Lorsqu’on a lu les lyriques allemands, on se trouve jeté dans des méditations profondes sur l’homme et sur la nature. Cette poésie ne provoque pas chez le lecteur un désir d’imitation ; mais, ce qui vaut mieux, elle excite la pensée, elle peut éveiller une inspiration originale. Le lyrisme allemand reflète la création divine et la vie humaine avec une étendue infinie. Aux Grecs, il faut demander la précision des formes et des contours. Ils nous livreront la complète harmonie et la plus parfaite image de la beauté. Qu’ils étudient la poésie grecque, ceux qui aspirent à féconder l’art moderne ; mieux ils s’en inspireront, plus ils seront nouveaux. Ils en ont pour garans deux illustres maîtres, Racine et André Chénier. L’auteur de Phèdre n’avait pas, dans sa jeunesse, de plus grand plaisir que de méditer Sophocle et Euripide en se promenant dans les bois, d’en remplir, d’en enchanter sa mémoire. À seize ans, André savait le grec ; il lisait Homère et les lyriques.
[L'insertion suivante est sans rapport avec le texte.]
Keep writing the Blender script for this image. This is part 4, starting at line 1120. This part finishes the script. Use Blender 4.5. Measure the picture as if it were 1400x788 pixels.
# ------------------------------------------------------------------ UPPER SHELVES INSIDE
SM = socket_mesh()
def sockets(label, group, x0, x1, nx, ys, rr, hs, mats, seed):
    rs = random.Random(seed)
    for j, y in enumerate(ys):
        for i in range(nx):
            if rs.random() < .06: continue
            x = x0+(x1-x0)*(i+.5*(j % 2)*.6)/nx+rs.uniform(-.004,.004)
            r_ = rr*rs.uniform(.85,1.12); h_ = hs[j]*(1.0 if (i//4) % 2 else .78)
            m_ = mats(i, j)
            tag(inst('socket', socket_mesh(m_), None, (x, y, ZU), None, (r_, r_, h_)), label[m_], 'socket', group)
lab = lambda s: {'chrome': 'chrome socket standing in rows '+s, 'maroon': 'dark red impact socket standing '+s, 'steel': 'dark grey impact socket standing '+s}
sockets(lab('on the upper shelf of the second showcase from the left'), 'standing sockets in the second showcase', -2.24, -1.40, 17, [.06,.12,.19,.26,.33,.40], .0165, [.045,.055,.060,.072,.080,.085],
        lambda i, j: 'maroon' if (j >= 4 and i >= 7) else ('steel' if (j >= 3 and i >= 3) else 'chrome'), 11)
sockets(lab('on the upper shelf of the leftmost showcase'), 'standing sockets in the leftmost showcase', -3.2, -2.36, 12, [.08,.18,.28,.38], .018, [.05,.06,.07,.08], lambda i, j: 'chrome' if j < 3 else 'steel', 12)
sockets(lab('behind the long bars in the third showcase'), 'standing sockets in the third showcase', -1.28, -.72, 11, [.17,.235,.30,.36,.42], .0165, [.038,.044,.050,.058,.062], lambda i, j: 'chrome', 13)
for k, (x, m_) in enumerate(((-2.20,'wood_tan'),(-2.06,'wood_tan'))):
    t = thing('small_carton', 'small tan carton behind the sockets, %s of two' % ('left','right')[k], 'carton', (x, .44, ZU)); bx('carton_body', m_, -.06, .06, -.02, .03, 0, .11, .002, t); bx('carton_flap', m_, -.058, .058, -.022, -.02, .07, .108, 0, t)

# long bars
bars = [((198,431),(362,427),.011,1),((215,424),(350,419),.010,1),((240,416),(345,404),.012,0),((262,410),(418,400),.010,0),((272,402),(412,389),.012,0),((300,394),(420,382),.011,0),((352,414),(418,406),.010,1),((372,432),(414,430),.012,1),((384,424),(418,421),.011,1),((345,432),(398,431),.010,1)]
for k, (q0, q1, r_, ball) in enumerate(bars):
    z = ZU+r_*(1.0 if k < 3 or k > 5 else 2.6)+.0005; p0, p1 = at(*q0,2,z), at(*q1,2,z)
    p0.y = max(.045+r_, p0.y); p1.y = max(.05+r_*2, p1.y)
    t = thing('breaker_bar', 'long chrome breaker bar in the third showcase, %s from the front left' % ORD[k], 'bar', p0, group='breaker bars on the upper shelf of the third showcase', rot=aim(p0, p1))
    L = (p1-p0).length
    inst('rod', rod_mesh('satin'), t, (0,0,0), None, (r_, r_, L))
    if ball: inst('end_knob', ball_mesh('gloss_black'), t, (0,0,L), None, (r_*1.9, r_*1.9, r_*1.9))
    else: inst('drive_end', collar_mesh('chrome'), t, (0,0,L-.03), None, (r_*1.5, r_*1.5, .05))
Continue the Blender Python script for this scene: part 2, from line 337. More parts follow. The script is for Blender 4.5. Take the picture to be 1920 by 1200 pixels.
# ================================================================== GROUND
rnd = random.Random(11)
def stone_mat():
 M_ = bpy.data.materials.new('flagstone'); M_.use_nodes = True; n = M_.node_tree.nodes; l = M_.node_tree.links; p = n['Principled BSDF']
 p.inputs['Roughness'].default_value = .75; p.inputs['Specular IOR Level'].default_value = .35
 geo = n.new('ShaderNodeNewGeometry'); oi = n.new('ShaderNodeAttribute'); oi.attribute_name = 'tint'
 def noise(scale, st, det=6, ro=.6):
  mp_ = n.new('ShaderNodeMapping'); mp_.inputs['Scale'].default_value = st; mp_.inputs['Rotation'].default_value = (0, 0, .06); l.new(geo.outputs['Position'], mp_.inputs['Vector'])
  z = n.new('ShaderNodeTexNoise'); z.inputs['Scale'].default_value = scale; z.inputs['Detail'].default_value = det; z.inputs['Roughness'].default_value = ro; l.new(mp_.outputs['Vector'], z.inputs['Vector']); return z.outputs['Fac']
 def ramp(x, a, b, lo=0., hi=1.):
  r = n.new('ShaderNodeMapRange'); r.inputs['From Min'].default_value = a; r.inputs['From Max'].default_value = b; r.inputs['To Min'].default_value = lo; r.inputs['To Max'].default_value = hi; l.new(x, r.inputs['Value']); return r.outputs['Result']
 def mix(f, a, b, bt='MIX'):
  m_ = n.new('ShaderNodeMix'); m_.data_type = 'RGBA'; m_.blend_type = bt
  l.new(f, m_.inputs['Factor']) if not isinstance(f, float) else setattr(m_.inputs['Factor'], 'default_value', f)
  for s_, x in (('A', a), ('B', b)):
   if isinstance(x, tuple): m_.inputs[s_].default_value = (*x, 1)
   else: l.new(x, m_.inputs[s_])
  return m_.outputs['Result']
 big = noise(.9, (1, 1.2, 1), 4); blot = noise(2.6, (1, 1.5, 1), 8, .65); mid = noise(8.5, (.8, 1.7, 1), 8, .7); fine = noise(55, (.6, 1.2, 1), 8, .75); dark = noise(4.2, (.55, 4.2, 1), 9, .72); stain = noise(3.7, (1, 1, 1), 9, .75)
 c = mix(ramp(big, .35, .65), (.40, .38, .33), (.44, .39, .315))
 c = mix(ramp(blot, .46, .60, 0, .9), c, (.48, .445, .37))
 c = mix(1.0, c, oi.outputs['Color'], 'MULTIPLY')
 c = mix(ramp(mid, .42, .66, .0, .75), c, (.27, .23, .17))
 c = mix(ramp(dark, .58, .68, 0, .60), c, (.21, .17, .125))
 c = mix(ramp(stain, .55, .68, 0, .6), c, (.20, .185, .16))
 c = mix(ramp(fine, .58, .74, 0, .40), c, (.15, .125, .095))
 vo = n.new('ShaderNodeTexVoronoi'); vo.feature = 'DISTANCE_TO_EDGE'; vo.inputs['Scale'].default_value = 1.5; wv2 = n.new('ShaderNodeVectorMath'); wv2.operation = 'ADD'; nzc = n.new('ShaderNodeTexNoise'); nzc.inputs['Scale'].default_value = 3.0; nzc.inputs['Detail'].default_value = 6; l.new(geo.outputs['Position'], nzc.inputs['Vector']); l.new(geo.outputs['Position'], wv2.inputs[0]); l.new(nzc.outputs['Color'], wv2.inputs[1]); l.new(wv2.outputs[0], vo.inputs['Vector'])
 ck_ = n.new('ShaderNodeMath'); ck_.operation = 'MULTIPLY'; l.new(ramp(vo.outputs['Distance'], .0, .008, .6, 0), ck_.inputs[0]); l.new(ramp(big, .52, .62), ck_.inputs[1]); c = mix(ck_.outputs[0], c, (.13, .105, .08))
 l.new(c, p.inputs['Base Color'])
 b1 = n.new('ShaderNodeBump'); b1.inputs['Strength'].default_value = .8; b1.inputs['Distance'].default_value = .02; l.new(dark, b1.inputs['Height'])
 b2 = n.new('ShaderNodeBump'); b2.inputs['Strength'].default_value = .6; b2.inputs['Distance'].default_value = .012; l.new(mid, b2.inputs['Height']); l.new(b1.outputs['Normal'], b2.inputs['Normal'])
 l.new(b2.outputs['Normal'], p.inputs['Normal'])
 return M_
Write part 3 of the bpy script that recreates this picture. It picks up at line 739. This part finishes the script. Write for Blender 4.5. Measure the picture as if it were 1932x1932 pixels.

C’est ainsi qu’il se préparait à écrire ces pièces ravissantes qui n’ont à craindre aucune comparaison avec ce que Goethe nous a laissé de plus antique, l’Aveugle, le Malade et le Mendiant. Par ces deux exemples, nous savons que notre langue peut s’élever, comme chez les Grecs, à une grande perfection plastique ; joignez-y la richesse, la vivacité des pensées qui ont toujours fait le fond du génie national, et voilà les deux conditions fondamentales d’une poésie durable. Loin de croire que de notre temps l’art n’ait plus d’avenir, nous estimons qu’après la langueur dont nous avons aujourd’hui le spectacle, un réveil, un renouvellement, suivront. Après les deux périodes littéraires de la restauration et de la révolution de 1830, nous assistons aujourd’hui à une sorte d’intermède où l’industrialisme s’est chargé, moyennant un bon prix, de divertir les spectateurs. Si son génie était égal à ses convoitises, nous serions dans l’âge d’or de notre littérature. Il est assurément de jeunes esprits qui fermentent dans l’ombre, et qui nourrissent la noble ambition de figurer parmi les représentans de la seconde moitié du siècle. Puissent-ils se contenir, se refréner eux-mêmes, tant qu’ils ne se trouveront pas assez préparés, assez munis par la réflexion et le travail ! Au nom du ciel, qu’ils n’improvisent pas, s’ils ne veulent pas être vieux dès leur premier début.

Lerminier.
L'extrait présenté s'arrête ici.